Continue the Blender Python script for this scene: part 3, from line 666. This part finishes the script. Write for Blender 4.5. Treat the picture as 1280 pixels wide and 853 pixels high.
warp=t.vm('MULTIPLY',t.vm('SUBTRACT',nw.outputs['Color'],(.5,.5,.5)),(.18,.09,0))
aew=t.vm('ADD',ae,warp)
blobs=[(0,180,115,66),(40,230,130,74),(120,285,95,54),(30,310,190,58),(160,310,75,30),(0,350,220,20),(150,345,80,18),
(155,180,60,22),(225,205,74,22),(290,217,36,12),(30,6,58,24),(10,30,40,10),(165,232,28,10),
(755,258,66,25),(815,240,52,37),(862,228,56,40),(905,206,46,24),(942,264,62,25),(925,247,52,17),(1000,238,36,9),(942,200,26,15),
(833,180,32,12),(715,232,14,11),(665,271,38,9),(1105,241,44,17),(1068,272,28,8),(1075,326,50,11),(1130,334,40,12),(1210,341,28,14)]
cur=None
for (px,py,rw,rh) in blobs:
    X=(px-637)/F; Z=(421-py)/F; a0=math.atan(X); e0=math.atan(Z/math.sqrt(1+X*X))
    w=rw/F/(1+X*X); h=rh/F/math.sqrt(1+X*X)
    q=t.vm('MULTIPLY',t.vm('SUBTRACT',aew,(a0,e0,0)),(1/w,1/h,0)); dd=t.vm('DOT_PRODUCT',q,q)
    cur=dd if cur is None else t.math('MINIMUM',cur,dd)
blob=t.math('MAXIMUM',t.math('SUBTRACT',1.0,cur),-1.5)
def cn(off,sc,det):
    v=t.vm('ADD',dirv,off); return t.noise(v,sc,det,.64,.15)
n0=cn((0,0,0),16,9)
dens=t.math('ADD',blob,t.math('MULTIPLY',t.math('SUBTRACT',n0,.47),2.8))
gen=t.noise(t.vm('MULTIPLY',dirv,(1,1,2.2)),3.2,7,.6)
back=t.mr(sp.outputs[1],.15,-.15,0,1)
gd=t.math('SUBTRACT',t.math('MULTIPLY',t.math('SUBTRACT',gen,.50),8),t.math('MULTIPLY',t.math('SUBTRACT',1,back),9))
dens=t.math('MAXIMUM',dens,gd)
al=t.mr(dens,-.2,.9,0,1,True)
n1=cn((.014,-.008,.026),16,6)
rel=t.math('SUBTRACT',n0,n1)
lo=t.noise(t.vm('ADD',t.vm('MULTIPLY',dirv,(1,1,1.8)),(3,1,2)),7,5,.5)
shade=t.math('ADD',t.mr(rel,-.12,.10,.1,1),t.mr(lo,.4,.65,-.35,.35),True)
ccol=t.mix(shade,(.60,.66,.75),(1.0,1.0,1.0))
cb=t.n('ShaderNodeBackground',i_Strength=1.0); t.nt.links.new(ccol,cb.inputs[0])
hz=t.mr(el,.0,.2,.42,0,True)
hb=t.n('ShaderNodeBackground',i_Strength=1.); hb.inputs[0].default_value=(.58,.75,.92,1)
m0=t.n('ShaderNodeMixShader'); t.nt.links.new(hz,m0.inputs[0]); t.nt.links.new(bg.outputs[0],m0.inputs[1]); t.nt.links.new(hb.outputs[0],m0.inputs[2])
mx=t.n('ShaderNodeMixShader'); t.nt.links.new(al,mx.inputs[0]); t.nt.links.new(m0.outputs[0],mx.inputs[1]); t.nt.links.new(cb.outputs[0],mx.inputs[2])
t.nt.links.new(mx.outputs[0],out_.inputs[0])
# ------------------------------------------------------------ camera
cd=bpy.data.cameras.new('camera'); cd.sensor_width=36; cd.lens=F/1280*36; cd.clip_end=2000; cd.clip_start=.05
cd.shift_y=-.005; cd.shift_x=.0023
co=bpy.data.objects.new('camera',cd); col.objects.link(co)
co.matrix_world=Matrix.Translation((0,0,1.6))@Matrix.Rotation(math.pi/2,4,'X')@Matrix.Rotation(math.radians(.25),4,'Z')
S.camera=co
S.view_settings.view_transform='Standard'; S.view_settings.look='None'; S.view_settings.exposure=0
============================================================
Goal of the exercise:
Set every line of the listing down word for word.

Response for this exercise:
Continue the Blender Python script for this scene: part 3, from line 666. This part finishes the script. Write for Blender 4.5. Treat the picture as 1280 pixels wide and 853 pixels high.
warp=t.vm('MULTIPLY',t.vm('SUBTRACT',nw.outputs['Color'],(.5,.5,.5)),(.18,.09,0))
aew=t.vm('ADD',ae,warp)
blobs=[(0,180,115,66),(40,230,130,74),(120,285,95,54),(30,310,190,58),(160,310,75,30),(0,350,220,20),(150,345,80,18),
(155,180,60,22),(225,205,74,22),(290,217,36,12),(30,6,58,24),(10,30,40,10),(165,232,28,10),
(755,258,66,25),(815,240,52,37),(862,228,56,40),(905,206,46,24),(942,264,62,25),(925,247,52,17),(1000,238,36,9),(942,200,26,15),
(833,180,32,12),(715,232,14,11),(665,271,38,9),(1105,241,44,17),(1068,272,28,8),(1075,326,50,11),(1130,334,40,12),(1210,341,28,14)]
cur=None
for (px,py,rw,rh) in blobs:
    X=(px-637)/F; Z=(421-py)/F; a0=math.atan(X); e0=math.atan(Z/math.sqrt(1+X*X))
    w=rw/F/(1+X*X); h=rh/F/math.sqrt(1+X*X)
    q=t.vm('MULTIPLY',t.vm('SUBTRACT',aew,(a0,e0,0)),(1/w,1/h,0)); dd=t.vm('DOT_PRODUCT',q,q)
    cur=dd if cur is None else t.math('MINIMUM',cur,dd)
blob=t.math('MAXIMUM',t.math('SUBTRACT',1.0,cur),-1.5)
def cn(off,sc,det):
    v=t.vm('ADD',dirv,off); return t.noise(v,sc,det,.64,.15)
n0=cn((0,0,0),16,9)
dens=t.math('ADD',blob,t.math('MULTIPLY',t.math('SUBTRACT',n0,.47),2.8))
gen=t.noise(t.vm('MULTIPLY',dirv,(1,1,2.2)),3.2,7,.6)
back=t.mr(sp.outputs[1],.15,-.15,0,1)
gd=t.math('SUBTRACT',t.math('MULTIPLY',t.math('SUBTRACT',gen,.50),8),t.math('MULTIPLY',t.math('SUBTRACT',1,back),9))
dens=t.math('MAXIMUM',dens,gd)
al=t.mr(dens,-.2,.9,0,1,True)
n1=cn((.014,-.008,.026),16,6)
rel=t.math('SUBTRACT',n0,n1)
lo=t.noise(t.vm('ADD',t.vm('MULTIPLY',dirv,(1,1,1.8)),(3,1,2)),7,5,.5)
shade=t.math('ADD',t.mr(rel,-.12,.10,.1,1),t.mr(lo,.4,.65,-.35,.35),True)
ccol=t.mix(shade,(.60,.66,.75),(1.0,1.0,1.0))
cb=t.n('ShaderNodeBackground',i_Strength=1.0); t.nt.links.new(ccol,cb.inputs[0])
hz=t.mr(el,.0,.2,.42,0,True)
hb=t.n('ShaderNodeBackground',i_Strength=1.); hb.inputs[0].default_value=(.58,.75,.92,1)
m0=t.n('ShaderNodeMixShader'); t.nt.links.new(hz,m0.inputs[0]); t.nt.links.new(bg.outputs[0],m0.inputs[1]); t.nt.links.new(hb.outputs[0],m0.inputs[2])
mx=t.n('ShaderNodeMixShader'); t.nt.links.new(al,mx.inputs[0]); t.nt.links.new(m0.outputs[0],mx.inputs[1]); t.nt.links.new(cb.outputs[0],mx.inputs[2])
t.nt.links.new(mx.outputs[0],out_.inputs[0])
# ------------------------------------------------------------ camera
cd=bpy.data.cameras.new('camera'); cd.sensor_width=36; cd.lens=F/1280*36; cd.clip_end=2000; cd.clip_start=.05
cd.shift_y=-.005; cd.shift_x=.0023
co=bpy.data.objects.new('camera',cd); col.objects.link(co)
co.matrix_world=Matrix.Translation((0,0,1.6))@Matrix.Rotation(math.pi/2,4,'X')@Matrix.Rotation(math.radians(.25),4,'Z')
S.camera=co
S.view_settings.view_transform='Standard'; S.view_settings.look='None'; S.view_settings.exposure=0